He not only indicated additional rate increases, but revealed how ready policymakers are to risk recession.
Last December, when Fed Chairman Jerome Powell was still describing inflationary pressure as “transitory,” the Fed forecast that the rate would be 0.9 percent at the end of this year. In June, the forecasted number rose to 3.4 percent. Now, it has approached 4.5 percent.
Investors can extrapolate this pattern to anticipate still higher targets into 2023. Powell certainly has encouraged them in this belief, making it clear that controlling inflation is now the Fed’s No. 1 priority, almost regardless of any collateral damage that effort might cause.
History reinforces these interpretations. For anyone who can remember or has studied the last great inflation of the 1970s and 1980s, it’s apparent that monetary policy can’t make headway against inflation until interest rates rise to levels that rival the inflation rate itself. Consider that today, even after pushing the federal funds rate above 3.0 percent and with 10-year Treasury yields at almost 4.0 percent, inflation of more than 8 percent still allows borrowers to repay loans with dollars that have lost more real buying power than those borrowers pay in interest.
This encouragement to use credit must end before the monetary policy can put a crimp on inflation. The need for powerful monetary actions is especially acute now because the fiscal policy does nothing to slow the flow of federal monies into the economy. On the contrary, recent policy, such as student debt forgiveness, has only accelerated that dollar flow.
The members of the FOMC have begun to recognize this prospect. Last December, they were forecasting 4 percent real growth for this economy. By June, they had reduced that expectation to 1.7 percent.

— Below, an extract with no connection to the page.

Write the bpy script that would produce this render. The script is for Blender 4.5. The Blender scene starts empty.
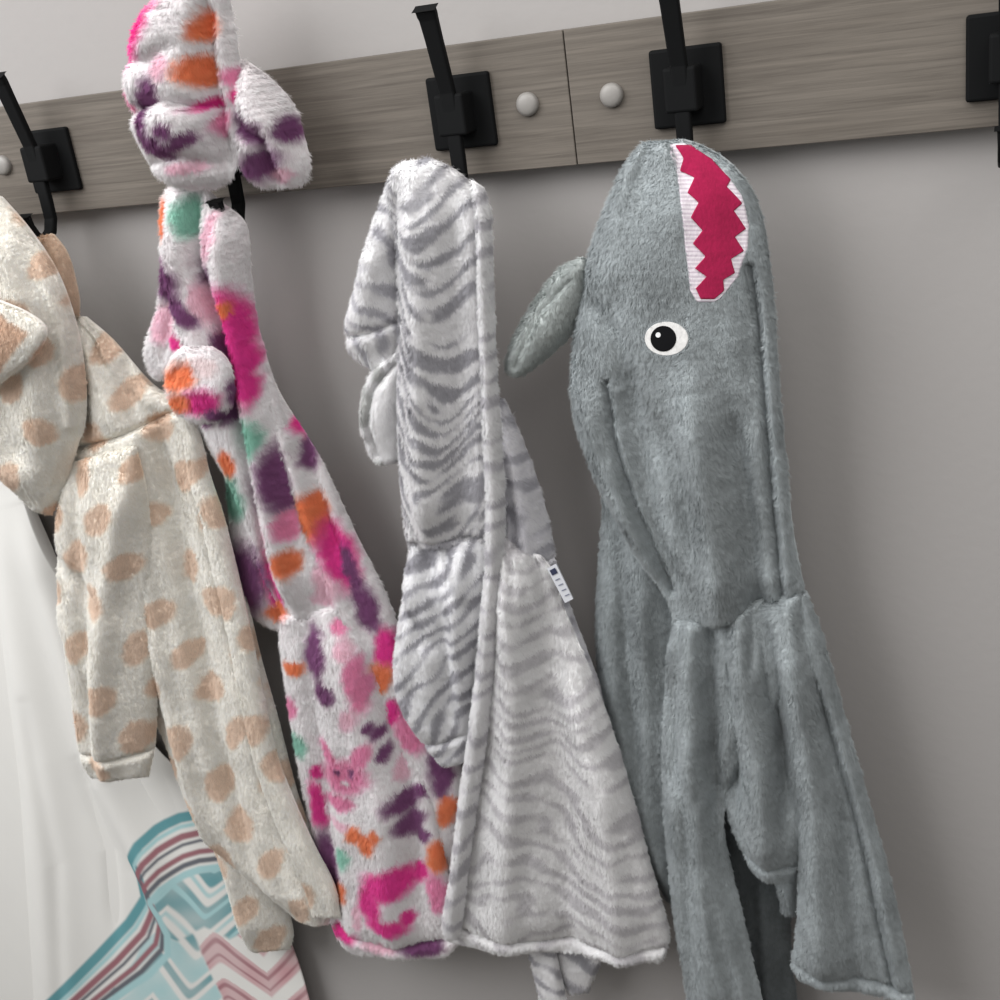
import bpy, math, random
import numpy as np
from mathutils import Matrix, Vector, kdtree
random.seed(4)
RG=np.random.default_rng(7)
# ------------------------------------------------------------------ camera calibration (from vanishing points)
V1=np.array([-2450-500.,443-500.]); V2=np.array([950-500.,3600-500.])
F=math.sqrt(-(V1@V2))
nz=lambda v: v/np.linalg.norm(v)
AX=-nz(np.array([V1[0],V1[1],F])); AZ=-nz(np.array([V2[0],V2[1],F])); AY=np.cross(AZ,AX)
R=np.array([AX,AY,AZ])
D=0.85; CAM=np.array([0,-D,1.75])
def w(px,py,d):
    px=np.asarray(px,float);py=np.asarray(py,float)
    c=np.stack(np.broadcast_arrays(px-500,py-500,F),-1)@R.T
    t=(D-d)/c[...,1]
    return CAM+c*t[...,None]
def proj(P):
    c=(P-CAM)@R
    return 500+F*c[...,0]/c[...,2],500+F*c[...,1]/c[...,2]
cd=bpy.data.cameras.new('camera');cam=bpy.data.objects.new('camera',cd)
bpy.context.scene.collection.objects.link(cam)
cd.sensor_width=36;cd.lens=36*F/1000;cd.clip_start=.01
M=Matrix.Identity(4)
for i in range(3):
    M[i][0]=R[i][0];M[i][1]=-R[i][1];M[i][2]=-R[i][2];M[i][3]=CAM[i]
cam.matrix_world=M
bpy.context.scene.camera=cam
bpy.context.scene.view_settings.view_transform='Standard'
COL=bpy.context.scene.collection
def lin(c):
    c=np.array(c,float)/255
    return np.where(c<=.04045,c/12.92,((c+.055)/1.055)**2.4)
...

They now expect only 0.2 percent growth in the nation’s real gross domestic product (GDP) for 2022—statistically no different from zero.
To some extent, this assessment simply accounts for the effect of outright declines in real GDP in the year’s first and second quarters. But the assessment also accounts for the ongoing economic effects of Fed policy. That the forecast now is a little different from recession speaks volumes.
Meanwhile, core inflation—excluding food and fuel—accelerated in August.
This picture leaves a future with four key attributes. First, continued concerns over inflation will persist. Second, the Fed will continue to raise interest rates. Third, the Fed’s actions will continue to retard the pace of economic activity. Fourth, the financial and economic environment will continue to weigh on stock and bond prices.